### REQUIRED TASK
Copy each line below in which the string "pixels" occurs.

Some records:
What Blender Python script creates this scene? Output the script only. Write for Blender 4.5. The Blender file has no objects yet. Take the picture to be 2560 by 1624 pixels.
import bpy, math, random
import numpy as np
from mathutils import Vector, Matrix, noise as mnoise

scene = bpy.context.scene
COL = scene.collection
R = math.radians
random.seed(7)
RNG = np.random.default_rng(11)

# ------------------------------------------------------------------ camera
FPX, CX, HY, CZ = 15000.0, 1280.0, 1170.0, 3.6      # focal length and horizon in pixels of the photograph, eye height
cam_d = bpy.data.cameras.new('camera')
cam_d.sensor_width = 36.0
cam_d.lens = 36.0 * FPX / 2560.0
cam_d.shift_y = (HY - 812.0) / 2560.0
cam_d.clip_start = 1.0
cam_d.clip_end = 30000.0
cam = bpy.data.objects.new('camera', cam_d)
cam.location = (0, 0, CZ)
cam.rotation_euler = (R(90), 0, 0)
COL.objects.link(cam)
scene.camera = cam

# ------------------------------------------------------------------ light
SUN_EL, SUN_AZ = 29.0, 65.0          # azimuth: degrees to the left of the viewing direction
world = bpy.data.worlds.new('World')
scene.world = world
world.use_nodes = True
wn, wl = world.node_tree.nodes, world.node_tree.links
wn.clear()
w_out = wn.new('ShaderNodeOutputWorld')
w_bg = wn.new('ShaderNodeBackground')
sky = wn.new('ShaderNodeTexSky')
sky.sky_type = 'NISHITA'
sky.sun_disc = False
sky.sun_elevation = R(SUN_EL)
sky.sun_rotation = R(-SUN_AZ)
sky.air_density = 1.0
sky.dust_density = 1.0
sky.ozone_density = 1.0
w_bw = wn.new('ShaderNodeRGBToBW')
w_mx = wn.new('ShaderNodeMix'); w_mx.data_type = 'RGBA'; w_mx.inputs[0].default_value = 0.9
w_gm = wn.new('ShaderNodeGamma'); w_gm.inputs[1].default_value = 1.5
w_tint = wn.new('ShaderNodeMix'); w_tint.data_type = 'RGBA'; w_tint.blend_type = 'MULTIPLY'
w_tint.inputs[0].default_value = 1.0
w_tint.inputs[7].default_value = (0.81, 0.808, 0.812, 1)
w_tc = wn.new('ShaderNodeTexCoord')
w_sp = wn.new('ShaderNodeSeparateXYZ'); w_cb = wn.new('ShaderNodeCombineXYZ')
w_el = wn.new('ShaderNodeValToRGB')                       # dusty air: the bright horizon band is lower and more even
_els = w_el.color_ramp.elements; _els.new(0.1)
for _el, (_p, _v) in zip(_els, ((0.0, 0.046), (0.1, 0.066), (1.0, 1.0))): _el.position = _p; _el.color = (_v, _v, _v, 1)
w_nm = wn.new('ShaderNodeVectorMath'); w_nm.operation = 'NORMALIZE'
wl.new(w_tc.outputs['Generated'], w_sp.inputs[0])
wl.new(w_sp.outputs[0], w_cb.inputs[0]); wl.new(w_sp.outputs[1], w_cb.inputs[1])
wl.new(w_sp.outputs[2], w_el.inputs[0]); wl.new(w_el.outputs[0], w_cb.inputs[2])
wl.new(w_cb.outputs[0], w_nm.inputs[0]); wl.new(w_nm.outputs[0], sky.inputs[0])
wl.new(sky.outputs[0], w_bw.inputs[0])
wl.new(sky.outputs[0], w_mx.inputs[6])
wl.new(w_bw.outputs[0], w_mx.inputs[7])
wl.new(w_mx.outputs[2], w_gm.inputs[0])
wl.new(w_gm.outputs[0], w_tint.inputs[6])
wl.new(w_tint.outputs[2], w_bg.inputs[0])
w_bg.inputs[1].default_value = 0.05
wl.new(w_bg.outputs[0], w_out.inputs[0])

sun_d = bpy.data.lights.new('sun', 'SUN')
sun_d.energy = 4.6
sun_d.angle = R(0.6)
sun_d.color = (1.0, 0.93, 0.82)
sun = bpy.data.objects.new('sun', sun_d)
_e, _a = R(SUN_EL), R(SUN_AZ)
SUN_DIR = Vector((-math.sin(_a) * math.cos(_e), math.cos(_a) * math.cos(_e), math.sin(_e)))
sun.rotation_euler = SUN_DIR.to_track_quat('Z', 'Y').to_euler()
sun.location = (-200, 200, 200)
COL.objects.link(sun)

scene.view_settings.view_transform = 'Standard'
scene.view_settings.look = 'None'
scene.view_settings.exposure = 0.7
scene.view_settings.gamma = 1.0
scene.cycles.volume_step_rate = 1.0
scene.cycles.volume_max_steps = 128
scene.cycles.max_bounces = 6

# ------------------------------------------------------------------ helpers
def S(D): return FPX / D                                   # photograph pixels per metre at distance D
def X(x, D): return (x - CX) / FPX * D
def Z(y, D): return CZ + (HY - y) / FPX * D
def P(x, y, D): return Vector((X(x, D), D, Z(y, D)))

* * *

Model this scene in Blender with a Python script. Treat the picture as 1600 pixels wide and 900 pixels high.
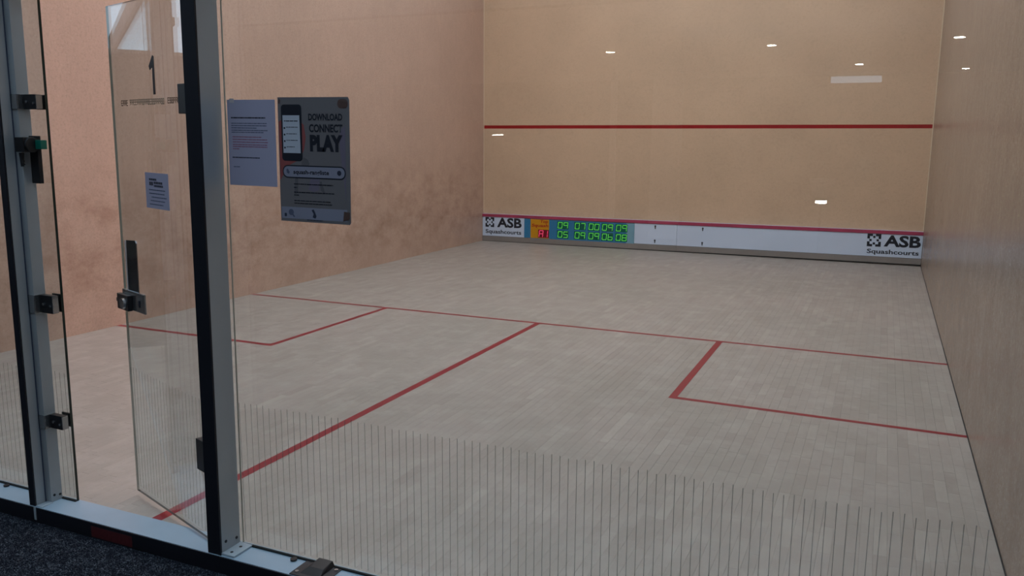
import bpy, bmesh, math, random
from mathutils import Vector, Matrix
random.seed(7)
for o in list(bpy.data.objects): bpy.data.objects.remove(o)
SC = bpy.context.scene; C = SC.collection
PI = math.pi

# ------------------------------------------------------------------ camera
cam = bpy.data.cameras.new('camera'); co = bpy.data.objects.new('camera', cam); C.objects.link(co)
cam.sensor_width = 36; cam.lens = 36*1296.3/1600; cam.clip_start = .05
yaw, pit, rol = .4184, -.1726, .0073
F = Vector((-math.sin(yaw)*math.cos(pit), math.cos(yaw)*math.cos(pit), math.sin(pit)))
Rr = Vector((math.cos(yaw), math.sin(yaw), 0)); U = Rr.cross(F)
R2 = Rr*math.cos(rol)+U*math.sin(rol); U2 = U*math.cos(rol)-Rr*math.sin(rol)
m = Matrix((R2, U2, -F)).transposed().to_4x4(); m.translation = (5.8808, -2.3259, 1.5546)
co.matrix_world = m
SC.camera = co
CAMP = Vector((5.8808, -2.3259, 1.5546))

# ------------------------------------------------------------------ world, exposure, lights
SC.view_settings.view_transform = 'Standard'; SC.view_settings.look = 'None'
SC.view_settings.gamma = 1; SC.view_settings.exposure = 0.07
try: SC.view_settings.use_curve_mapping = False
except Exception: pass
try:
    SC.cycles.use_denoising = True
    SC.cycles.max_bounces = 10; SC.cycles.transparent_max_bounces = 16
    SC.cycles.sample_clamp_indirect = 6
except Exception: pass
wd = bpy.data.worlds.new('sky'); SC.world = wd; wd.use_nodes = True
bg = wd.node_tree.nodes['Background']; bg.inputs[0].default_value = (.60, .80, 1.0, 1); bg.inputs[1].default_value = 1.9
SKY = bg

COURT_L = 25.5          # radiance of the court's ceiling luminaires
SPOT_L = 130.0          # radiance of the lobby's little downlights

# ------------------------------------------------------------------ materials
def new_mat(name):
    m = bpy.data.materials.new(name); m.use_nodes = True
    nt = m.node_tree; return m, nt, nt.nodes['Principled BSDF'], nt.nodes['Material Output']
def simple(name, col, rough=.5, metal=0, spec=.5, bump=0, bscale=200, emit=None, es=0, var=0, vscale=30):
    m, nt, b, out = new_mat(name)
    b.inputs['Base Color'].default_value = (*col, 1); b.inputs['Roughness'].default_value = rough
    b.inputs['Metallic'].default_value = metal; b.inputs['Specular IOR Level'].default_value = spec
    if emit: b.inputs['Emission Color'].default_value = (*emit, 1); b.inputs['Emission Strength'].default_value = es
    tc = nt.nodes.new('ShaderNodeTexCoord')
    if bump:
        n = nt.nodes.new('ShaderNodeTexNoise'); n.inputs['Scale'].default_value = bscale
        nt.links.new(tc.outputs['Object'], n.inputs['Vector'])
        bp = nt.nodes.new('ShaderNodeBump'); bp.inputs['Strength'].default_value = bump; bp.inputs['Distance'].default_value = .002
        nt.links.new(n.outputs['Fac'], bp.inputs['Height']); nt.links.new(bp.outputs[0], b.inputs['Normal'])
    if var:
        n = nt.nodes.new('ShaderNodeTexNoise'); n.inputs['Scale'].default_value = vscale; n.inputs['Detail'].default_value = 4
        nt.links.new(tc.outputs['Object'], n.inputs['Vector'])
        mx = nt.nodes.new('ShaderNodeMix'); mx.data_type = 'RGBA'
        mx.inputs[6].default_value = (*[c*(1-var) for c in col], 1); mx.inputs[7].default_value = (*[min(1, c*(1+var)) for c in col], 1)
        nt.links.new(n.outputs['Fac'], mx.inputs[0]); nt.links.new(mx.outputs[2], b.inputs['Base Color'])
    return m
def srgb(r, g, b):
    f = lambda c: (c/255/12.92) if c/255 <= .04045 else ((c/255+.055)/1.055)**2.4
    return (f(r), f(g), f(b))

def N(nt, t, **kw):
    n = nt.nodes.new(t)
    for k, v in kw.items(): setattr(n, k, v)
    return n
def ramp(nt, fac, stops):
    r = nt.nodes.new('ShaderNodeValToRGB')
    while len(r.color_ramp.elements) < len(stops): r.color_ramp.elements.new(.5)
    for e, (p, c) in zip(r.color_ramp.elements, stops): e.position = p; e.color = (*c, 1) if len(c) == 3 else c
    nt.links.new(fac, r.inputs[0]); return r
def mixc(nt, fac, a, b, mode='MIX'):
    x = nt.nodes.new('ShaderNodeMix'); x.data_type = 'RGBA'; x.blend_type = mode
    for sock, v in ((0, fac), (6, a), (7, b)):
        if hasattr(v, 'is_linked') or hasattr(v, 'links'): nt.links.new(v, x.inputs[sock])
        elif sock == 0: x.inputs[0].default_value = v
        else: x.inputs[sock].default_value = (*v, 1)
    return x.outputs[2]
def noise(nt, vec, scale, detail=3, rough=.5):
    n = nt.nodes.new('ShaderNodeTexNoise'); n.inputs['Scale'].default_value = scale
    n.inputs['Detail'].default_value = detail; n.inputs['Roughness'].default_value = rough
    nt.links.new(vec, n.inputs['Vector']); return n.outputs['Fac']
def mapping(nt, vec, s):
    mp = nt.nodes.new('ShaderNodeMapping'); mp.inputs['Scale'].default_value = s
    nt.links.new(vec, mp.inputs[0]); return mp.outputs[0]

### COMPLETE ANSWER
What Blender Python script creates this scene? Output the script only. Write for Blender 4.5. The Blender file has no objects yet. Take the picture to be 2560 by 1624 pixels.
FPX, CX, HY, CZ = 15000.0, 1280.0, 1170.0, 3.6      # focal length and horizon in pixels of the photograph, eye height
def S(D): return FPX / D                                   # photograph pixels per metre at distance D
Model this scene in Blender with a Python script. Treat the picture as 1600 pixels wide and 900 pixels high.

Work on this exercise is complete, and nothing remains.